- The Washington Times - Friday, June 5, 2009

Two apparent politically motivated slayings within 24 hours resulted in some very uneven news coverage. The press paid far more attention to the killing of late-term abortion provider Dr. George Tiller than it did to Army recruiter Pvt. William Andrew Long.

Some critics say journalists displayed clear pro-choice bias in their heavy Tiller coverage; others point to the doctor being a longtime controversial media figure.

Both stories were dramatic.

The Wichita, Kan., physician was shot while attending church Sunday. Authorities have charged Scott Roeder, who had a history of pro-life and anti-government writings. Pvt. Long was gunned down in a suburban Arkansas recruiting center a day later, and Muslim convert Abdulhakim Muhammad has been arrested. Authorities say he confessed to targeting soldiers to avenge U.S. military actions against Muslims.

A Google News search for “George Tiller” produced more than 10,000 hits Thursday afternoon, while a similar search for “William Long” yielded fewer than 1,400. A selective LexisNexis search by The Washington Times on Wednesday, based on the neutral words “recruiter” and “abortion doctor” and the respective locales turned up 98 newspaper stories on Dr. Tiller and six on Pvt. Long.

Every day from Sunday to Wednesday, the Associated Press moved three to six different-bylined stories mentioning the Tiller slaying. On no day has it moved more than one separate story on the Long killing.

The Washington Post had 28 news articles on the Tiller death through Thursday’s editions, against just five on the Long slaying. A telephone call and an e-mail to Post ombudsman Andy Alexander were not returned.

“Our preliminary data does point to the fact that Dr. Tiller got more coverage,” said Mark Jurkowitz of the Pew Research Center’s Project for Excellence in Journalism, which offers a weekly tally of the nation’s most important news stories.

Both quantity and content concerned some.

“Big media, which is doing its best to link the killing of George Tiller to the mainstream pro-life movement, is going out of its way to assert that there is no evidence that Abdulhakim Muhammad had any connection to Muslim groups,” said Gary Bauer, president of American Values. “The few exceptions where there is coverage only prove the rule. For the mainstream media, this is a nonstory.”

“The press has a lot vested in labeling the pro-life movement as violent. There’s saturation coverage when they get evidence of that.” said Marjorie Dannenfelser, president of the Susan B. Anthony List, a pro-life advocacy group.

However, Mr.
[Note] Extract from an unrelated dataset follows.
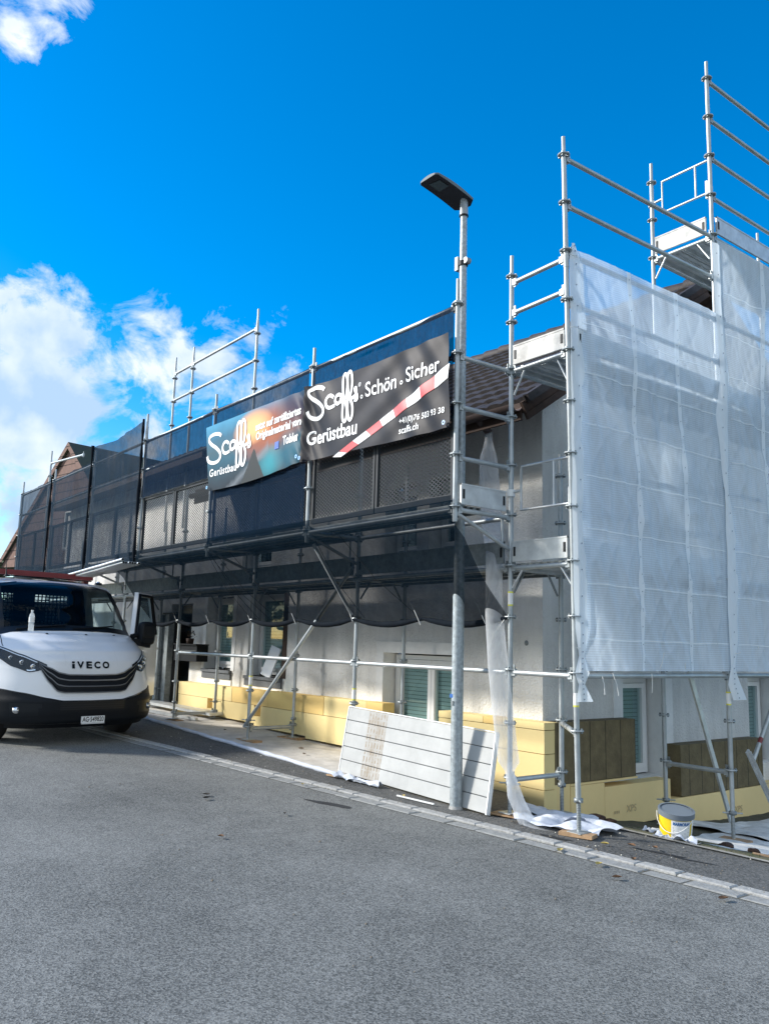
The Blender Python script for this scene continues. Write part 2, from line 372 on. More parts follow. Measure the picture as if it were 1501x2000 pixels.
# ribbed drainage boards
RIB = mat('mossy_boards', (.115, .10, .075), .9, col2=(.045, .06, .025), vscale=5, bump=.5)
rb = MB()
def ribfn(u, v):
    x = -.95+7.3*u; wd_ = min(.95, .25+.40*(x+.95)); y = back_edge(x)+.08+wd_*v
    return (x, y, gz(x, y)+.018+.016*math.sin(v*2*math.pi*13)+.006*noise.noise(Vector((x*3, y*3, 1))))
rb.grid(ribfn, 90, 120, RIB); tag(rb.obj('ribbed_mat'), 'dark mossy ribbed mat lying between the pavement edge and the white sheet', 'mat')
# dark repair seam and damp stains in the road are thin tar sheets
TAR = mat('tar', (.028, .03, .033), .7, vary=.3)
def blob(name, cx, cyy, rx, ry, rot, m, seed, dz=.004, n=26):
    mb = MB(); vs = [(cx, cyy, gz(cx, cyy)+dz)]
    for i in range(n):
        a = 6.28318*i/n; r = 1+.45*noise.noise(Vector((math.cos(a)*1.5+seed, math.sin(a)*1.5, seed)))
        x = rx*r*math.cos(a); y = ry*r*math.sin(a); X = cx+x*math.cos(rot)-y*math.sin(rot); Y = cyy+x*math.sin(rot)+y*math.cos(rot)
        vs.append((X, Y, gz(X, Y)+dz))
    mb.add(vs, [(0, i+1, (i+1) % n+1) for i in range(n)], m); return mb.obj(name)
for i, a in enumerate(((-1.95, -1.22, .30, .045, .35), (-.05, -.22, .16, .03, .2), (.72, .18, .22, .02, .3), (1.0, .22, .15, .015, .3), (1.5, -.15, .12, .02, .3))):
    tag(blob('tar_stain', *a, TAR, i*3.1), kind='structure')

# ------------------------------------------------------------------ house
HX, HY = -1.3, 1.04        # corner of the walls
ROOFS = .675
house = thing('house', 'white rendered house under renovation behind the scaffold, brown tiled roof', 'house', (HX, HY, -1.5))
def wall_A(name, x0, x1, z0, z1, holes, depth, m, parent):
    mb = MB(); xs = sorted({x0, x1, *[h[0] for h in holes], *[h[1] for h in holes]}); zs = sorted({z0, z1, *[h[2] for h in holes], *[h[3] for h in holes]})
    inh = lambda x, z: any(h[0] < x < h[1] and h[2] < z < h[3] for h in holes)
    for i in range(len(xs)-1):
        for j in range(len(zs)-1):
            if not inh((xs[i]+xs[i+1])/2, (zs[j]+zs[j+1])/2):
                mb.add([(xs[i], HY, zs[j]), (xs[i+1], HY, zs[j]), (xs[i+1], HY, zs[j+1]), (xs[i], HY, zs[j+1])], [(0,1,2,3)], m)
    for h in holes:
        a, b, c, d = h[:4]; e = HY+depth
        mb.add([(a,HY,c),(a,e,c),(a,e,d),(a,HY,d)], [(0,1,2,3)], TRIM); mb.add([(b,HY,c),(b,e,c),(b,e,d),(b,HY,d)], [(3,2,1,0)], TRIM)
        mb.add([(a,HY,d),(b,HY,d),(b,e,d),(a,e,d)], [(0,1,2,3)], TRIM); mb.add([(a,HY,c),(b,HY,c),(b,e,c),(a,e,c)], [(3,2,1,0)], TRIM)
        mb.add([(a-.3,e+.3,c-.3),(b+.3,e+.3,c-.3),(b+.3,e+.3,d+.3),(a-.3,e+.3,d+.3)], [(0,1,2,3)], DARK)
    return local(mb.obj(name, parent))
HA = [(-9.43, -8.42, -.33, .97), (-7.82, -6.72, -.38, 1.0), (-4.09, -2.72, -1.0, .09), (-11.05, -10.08, -1.15, .87), (-4.15, -3.47, 1.38, 2.35), (-3.22, -2.55, 1.38, 2.35), (-8.2, -7.2, 1.4, 2.4)]
wall_A('street_wall', -18.0, HX, -1.9, 3.04, HA, .24, STUCCO, house)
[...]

Jurkowitz had other explanations.

“Tiller is already a well-known figure in the media, and his shooting sheds light on a highly polarizing social issue in America - abortion. The media finds such conflict stories very attractive. This one immediately sparked a debate, and many reactions from pro-choice and pro-life sides.” he said.
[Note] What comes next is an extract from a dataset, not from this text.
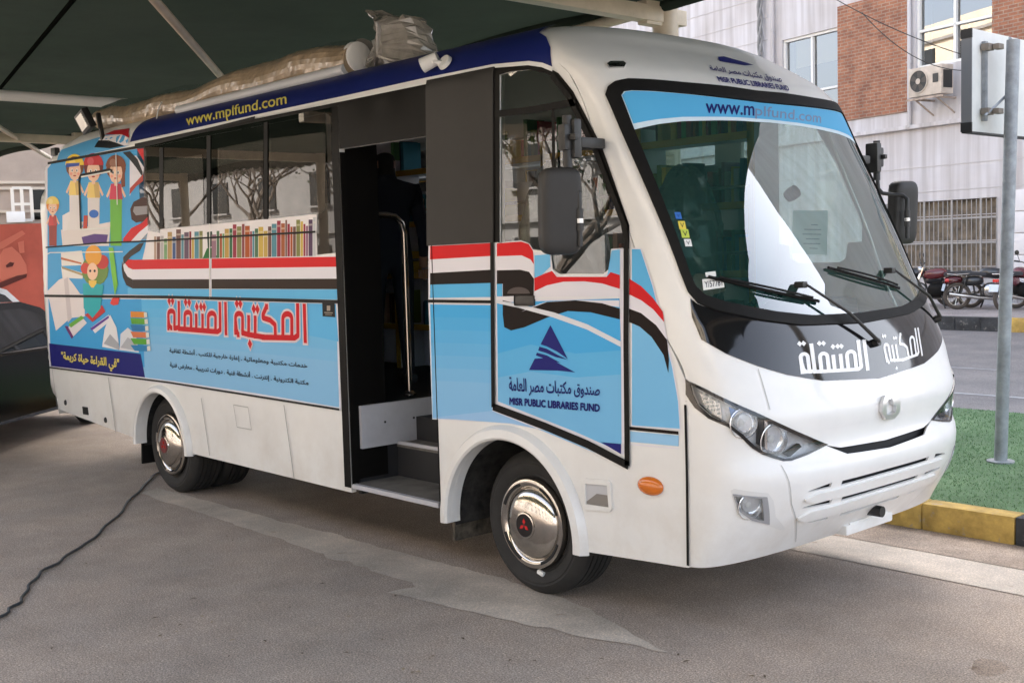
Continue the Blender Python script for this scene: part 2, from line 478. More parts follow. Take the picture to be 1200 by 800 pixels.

“It became the bigger story. The Long shooting does not come with big political arguments. It is not a wedge issue. The country is of one mind when confronting the nature of that crime,” he added.

Some conservative media critics weren’t buying that argument.
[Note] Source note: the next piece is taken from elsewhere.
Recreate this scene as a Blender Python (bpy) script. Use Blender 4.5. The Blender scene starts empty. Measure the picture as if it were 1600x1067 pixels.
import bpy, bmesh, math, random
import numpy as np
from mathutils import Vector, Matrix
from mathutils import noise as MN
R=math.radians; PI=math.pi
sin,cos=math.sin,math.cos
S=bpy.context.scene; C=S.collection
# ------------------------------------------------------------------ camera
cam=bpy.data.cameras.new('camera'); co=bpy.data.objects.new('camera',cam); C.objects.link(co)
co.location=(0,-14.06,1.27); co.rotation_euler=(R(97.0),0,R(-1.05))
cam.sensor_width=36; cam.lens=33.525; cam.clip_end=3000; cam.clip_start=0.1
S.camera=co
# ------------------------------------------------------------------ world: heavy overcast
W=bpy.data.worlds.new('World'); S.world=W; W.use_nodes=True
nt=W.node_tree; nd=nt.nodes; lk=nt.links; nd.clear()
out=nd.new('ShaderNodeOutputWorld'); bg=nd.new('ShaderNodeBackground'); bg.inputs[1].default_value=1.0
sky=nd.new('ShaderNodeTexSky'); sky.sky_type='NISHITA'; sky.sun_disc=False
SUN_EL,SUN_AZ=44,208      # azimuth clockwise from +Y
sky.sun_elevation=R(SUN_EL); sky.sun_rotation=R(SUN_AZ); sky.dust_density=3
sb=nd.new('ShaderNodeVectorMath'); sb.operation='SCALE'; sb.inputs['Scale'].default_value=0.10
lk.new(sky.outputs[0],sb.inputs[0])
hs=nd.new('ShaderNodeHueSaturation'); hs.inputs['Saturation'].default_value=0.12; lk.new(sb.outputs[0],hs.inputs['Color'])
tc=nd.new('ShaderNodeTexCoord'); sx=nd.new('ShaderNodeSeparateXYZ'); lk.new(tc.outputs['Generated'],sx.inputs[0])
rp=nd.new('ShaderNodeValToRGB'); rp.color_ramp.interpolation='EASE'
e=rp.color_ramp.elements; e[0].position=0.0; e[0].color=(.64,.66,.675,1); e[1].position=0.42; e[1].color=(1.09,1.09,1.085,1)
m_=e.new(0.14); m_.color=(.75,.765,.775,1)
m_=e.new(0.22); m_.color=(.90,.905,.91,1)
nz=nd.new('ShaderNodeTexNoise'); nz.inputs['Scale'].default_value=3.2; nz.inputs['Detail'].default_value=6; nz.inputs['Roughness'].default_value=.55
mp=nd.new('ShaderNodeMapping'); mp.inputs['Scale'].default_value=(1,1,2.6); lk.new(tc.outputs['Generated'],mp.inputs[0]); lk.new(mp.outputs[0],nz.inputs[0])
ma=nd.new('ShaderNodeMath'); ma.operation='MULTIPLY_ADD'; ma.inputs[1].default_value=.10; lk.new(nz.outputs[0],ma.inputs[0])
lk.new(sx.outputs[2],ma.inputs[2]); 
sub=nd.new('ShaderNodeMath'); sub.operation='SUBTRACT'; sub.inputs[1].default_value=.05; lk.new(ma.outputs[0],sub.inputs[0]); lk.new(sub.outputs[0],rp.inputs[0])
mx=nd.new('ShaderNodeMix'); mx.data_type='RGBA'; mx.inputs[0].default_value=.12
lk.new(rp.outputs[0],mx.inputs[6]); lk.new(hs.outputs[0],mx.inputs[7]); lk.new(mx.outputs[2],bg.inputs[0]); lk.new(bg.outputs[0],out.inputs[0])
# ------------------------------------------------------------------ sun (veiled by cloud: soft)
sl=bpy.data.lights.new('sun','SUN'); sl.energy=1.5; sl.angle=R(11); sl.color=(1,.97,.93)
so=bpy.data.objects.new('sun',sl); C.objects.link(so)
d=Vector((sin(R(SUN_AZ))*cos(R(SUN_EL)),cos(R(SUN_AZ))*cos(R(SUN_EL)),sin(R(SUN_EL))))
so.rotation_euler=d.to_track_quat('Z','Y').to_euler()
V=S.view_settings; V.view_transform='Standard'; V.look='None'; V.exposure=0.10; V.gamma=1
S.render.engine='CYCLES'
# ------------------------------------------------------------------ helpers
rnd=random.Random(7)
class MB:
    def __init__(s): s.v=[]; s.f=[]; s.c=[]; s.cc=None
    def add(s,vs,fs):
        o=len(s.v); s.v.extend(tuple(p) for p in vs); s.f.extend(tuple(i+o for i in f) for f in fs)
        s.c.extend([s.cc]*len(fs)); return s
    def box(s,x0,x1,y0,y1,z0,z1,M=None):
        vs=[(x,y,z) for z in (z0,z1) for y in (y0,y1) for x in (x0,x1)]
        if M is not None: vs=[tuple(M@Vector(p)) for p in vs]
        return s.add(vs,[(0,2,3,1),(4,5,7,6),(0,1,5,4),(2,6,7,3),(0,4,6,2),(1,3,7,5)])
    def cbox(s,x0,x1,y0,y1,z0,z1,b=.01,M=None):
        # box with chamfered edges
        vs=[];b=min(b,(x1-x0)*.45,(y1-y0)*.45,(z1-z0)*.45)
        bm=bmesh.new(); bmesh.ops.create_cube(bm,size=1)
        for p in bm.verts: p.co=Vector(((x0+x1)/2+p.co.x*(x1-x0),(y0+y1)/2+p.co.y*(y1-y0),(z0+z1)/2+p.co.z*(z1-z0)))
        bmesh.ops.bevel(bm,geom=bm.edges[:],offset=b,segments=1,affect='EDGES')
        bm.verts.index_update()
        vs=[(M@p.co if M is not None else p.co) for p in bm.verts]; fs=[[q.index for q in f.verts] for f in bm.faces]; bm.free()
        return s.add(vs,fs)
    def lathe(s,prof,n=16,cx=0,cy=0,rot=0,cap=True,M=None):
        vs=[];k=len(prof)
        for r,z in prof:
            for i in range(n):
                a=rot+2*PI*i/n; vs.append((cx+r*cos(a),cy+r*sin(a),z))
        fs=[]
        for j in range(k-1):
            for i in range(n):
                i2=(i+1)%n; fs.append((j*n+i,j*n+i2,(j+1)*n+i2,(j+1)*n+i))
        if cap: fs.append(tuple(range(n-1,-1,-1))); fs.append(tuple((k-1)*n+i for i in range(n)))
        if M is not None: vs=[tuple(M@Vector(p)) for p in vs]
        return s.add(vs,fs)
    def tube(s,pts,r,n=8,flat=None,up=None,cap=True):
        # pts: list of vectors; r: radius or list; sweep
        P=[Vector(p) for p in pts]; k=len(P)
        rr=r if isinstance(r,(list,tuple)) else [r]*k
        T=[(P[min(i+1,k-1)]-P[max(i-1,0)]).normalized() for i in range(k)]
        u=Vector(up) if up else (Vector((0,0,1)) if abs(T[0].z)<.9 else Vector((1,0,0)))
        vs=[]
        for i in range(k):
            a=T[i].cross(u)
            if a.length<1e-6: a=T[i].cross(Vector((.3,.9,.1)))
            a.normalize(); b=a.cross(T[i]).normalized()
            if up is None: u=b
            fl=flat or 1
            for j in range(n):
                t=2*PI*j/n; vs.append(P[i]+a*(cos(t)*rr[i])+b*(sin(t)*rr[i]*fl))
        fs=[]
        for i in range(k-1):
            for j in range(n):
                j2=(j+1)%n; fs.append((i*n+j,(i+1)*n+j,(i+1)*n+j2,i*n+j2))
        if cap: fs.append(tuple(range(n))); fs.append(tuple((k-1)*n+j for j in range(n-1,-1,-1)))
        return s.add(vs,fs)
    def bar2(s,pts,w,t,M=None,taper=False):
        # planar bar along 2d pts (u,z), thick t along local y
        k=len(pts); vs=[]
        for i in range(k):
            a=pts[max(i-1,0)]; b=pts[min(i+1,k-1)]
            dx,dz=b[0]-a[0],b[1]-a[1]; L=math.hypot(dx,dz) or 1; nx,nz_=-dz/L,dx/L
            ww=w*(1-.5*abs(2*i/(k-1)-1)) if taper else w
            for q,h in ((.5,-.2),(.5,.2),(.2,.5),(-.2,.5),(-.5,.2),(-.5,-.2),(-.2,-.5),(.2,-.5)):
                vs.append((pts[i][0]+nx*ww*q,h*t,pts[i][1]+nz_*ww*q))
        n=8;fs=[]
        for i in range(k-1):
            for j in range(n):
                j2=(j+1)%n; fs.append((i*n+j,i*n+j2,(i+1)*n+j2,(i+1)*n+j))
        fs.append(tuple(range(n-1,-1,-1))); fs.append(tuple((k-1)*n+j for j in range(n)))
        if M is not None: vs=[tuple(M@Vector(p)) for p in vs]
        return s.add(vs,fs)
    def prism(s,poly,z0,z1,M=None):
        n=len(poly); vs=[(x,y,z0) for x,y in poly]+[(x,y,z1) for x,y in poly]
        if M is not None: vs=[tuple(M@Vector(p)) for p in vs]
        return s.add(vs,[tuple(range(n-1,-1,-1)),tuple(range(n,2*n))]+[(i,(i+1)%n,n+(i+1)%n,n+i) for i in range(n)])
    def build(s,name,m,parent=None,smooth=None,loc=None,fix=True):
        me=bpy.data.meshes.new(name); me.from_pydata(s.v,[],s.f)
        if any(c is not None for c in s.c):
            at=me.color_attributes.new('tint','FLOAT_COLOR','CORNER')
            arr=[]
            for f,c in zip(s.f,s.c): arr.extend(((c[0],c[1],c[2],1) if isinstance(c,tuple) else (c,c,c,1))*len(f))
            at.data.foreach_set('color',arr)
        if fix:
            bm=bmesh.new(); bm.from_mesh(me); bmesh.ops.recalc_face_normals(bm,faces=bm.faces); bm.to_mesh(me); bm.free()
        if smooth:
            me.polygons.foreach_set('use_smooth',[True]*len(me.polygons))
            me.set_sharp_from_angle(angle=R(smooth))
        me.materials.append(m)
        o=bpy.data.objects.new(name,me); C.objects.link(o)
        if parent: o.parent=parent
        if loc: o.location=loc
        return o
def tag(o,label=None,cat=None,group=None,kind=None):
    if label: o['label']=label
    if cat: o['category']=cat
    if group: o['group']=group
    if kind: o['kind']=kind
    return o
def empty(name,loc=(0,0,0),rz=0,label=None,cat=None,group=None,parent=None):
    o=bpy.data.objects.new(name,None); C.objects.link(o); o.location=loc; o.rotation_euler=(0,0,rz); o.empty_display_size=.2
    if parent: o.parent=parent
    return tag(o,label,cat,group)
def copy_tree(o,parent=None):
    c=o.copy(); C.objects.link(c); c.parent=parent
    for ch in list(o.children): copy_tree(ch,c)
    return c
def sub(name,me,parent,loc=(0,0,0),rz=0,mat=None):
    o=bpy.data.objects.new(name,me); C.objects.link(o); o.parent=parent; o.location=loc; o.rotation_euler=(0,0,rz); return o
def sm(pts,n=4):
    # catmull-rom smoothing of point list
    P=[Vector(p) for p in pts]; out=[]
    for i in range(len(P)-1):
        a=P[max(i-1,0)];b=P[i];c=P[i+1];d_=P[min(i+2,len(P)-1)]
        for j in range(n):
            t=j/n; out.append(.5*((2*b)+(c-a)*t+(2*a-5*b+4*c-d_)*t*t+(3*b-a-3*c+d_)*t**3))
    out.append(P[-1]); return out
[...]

“The killing of an Army private by a Muslim convert is at least as dramatic a story as the abortionist shooting, and its victim is seen by most Americans as a much more sympathetic figure than an abortionist. But the network stars have barely touched this story,” said Tim Graham, director of media analysis at the Media Research Center (MRC).

“The contrast demonstrates that the national media have a greater ardor for abortionists then they do for the Army, and it demonstrates they have a great aversion to stories that would upset Muslim media activists or inflame ‘Islamophobia,’ ” Mr. Graham said.

An MRC analysis found that among the broadcast networks, only NBC gave “a few seconds” mention of the Long murder by Monday night. The other two networks were not far behind, however. ABC offered a “full story” on the Long killing during “Good Morning America” on Tuesday, according to a network source. A CBS News source also said the story was covered by the network Tuesday morning.

Calls to NARAL Pro-choice America and Planned Parenthood for comments on press coverage were not returned.

The two killings also provided a forum for press rivalries. Fox News host Bill O’Reilly was particularly vexed at NBC for airing a story that suggested his frequent criticisms of Dr. Tiller had endangered the physician. Air America, Salon, Daily Kos and Media Matters also cited Mr. O’Reilly’s comments.

“It is clear that the far left is exploiting the death of the doctor,” Mr. O’Reilly said. “Those vicious individuals want to stifle any criticism of people like Tiller. That and hating Fox News is the real agenda here.”

Opportunity also knocked for the publicity-conscious. People for the Ethical Treatment of Animals announced Thursday that it would erect billboards in Kansas City, urging pro-life and pro-choice advocates to become vegetarians.

“People who are pro-choice shouldn’t choose cruelly produced foods, just as pro-life folks shouldn’t support deadly slaughterhouses,” spokesman Bruce Friedrich said.